Au nombre des demandeurs d'asile figurent des employés domestiques, des techniciens et des agents diplomatiques, mais aussi des représentants de haut rang et plusieurs attachés spéciaux d'ambassade. Nous avons choisi de taire leurs noms et leurs pays d'origine afin de ne pas les mettre en danger.

«Une demande d'asile peut être très dangereuse pour [les diplomates] et leurs familles. Surtout à l'ère de l'internet», prévient l'ancien ambassadeur du Canada à l'étranger et stratège politique de carrière Paul Heinbecker. Si l'affaire venait à s'ébruiter, le pays d'origine pourrait couper les vivres au demandeur et le laisser sans rien. Ou se mettre à la recherche de membres de sa famille et les réprimer de toutes sortes de façons. Et si ce n'est pas le gouvernement qui le fait, ça peut aussi être des factions ou des milices.»

À l'ambassade d'Afghanistan à Ottawa, on assure qu'un émissaire pris à avoir demandé le statut de réfugié alors qu'il est en fonction officielle ne serait pas puni par la loi. Mais, confirme un porte-parole, «si on apprenait qu'un de nos envoyés a fait une demande de statut de réfugié alors qu'il est toujours en poste, ça serait un problème. C'est interdit. Ils sont ici pour représenter notre pays».

Le porte-parole ne nie pas le sérieux du problème. «On forme ces gens-là durant plusieurs années. C'est une perte d'expertise pour notre pays», dit-il. Son gouvernement a d'ailleurs mis en place des programmes pour améliorer la qualité de vie des diplomates lorsqu'ils rentrent au bercail en leur construisant par exemple des maisons neuves.

Risques

Entre-temps, les demandes d'asile se multiplient malgré les risques.

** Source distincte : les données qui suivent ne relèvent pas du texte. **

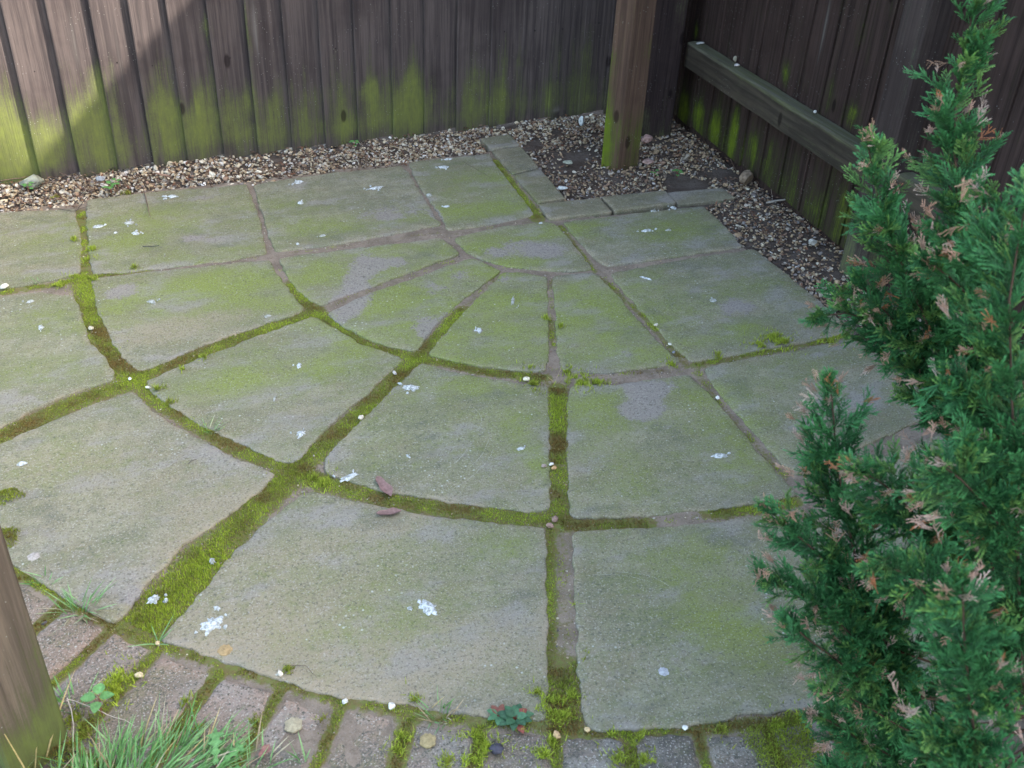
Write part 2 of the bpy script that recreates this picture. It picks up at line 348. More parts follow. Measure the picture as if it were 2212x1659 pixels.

C'est pour cette raison que les demandes sont faites dans le plus grand secret et que les missions sont généralement mises devant le fait accompli une fois que la demande d'asile est traitée par le Canada et que l'envoyé a pris la poudre d'escampette. «Le diplomate rend ses papiers diplomatiques au Canada et on n'entend plus jamais parler de lui», dit le porte-parole de l'ambassade d'Afghanistan.

Mais pas de passe-droit, quel que soit le statut ou le grade du demandeur, prévient toutefois Ottawa. «Les décisions sont prises sur la base des faits présentés dans un cas particulier et en conformité avec les lois sur l'immigration, assure Alexis Pavlich, attachée de presse du ministre de l'Immigration du Canada, Chris Alexander, dans une très brève réponse. Le Canada est en mesure de fournir une protection à ceux qui en ont besoin beaucoup plus rapidement, tandis que ceux dont la demande est non fondée sont éliminés dans de courts délais», précise-t-elle.

Les motifs qui animent le désir de certains diplomates de rester au Canada sont nombreux, et pas toujours légitimes, explique l'avocat spécialiste des affaires d'immigration Stéphane Handfield. «Certains veulent simplement améliorer leur sort, dit-il. Dans d'autres cas, ils ont conscience de cas d'abus des droits de la personne dans leur pays d'origine et ils ne veulent plus cautionner ça.»

Il y a aussi, ajoute-t-il, ceux qui, habitués à des conditions de vie nord-américaines, ne veulent simplement pas rentrer chez eux à la fin de leur contrat de travail. «Et bien sûr, il y en a qui craignent vraiment pour leur vie.»

- Avec la collaboration de William Leclerc

Comment cela fonctionne-t-il?

Lorsqu'un employé d'une mission diplomatique fait une demande d'asile au Canada, son accréditation et son statut diplomatique sont annulés par le ministère des Affaires étrangères et sa demande est traitée de la même manière que celle de tous les autres demandeurs d'asile.

Comme de l'esclavage

La jeune domestique d'un couple de diplomates de la mission kényane a demandé le statut de réfugié en 2013 après avoir fui la résidence de ses patrons. Elle a raconté qu'elle avait vécu dans des conditions frôlant l'esclavage alors qu'elle était en poste, affirmant qu'on ne la payait pas et qu'elle travaillait de très longues heures. Il a été impossible de savoir si sa demande a été acceptée.

«Manquer» son vol

L'an dernier, l'ambassade des Émirats arabes unis a pris contact avec le gouvernement du Canada pour signaler qu'une membre de son personnel ne s'était pas présentée à l'aéroport le jour prévu de son vol de retour dans son pays. Quelques jours plus tôt, elle avait sollicité l'aide d'un collègue pour «régulariser son statut au Canada».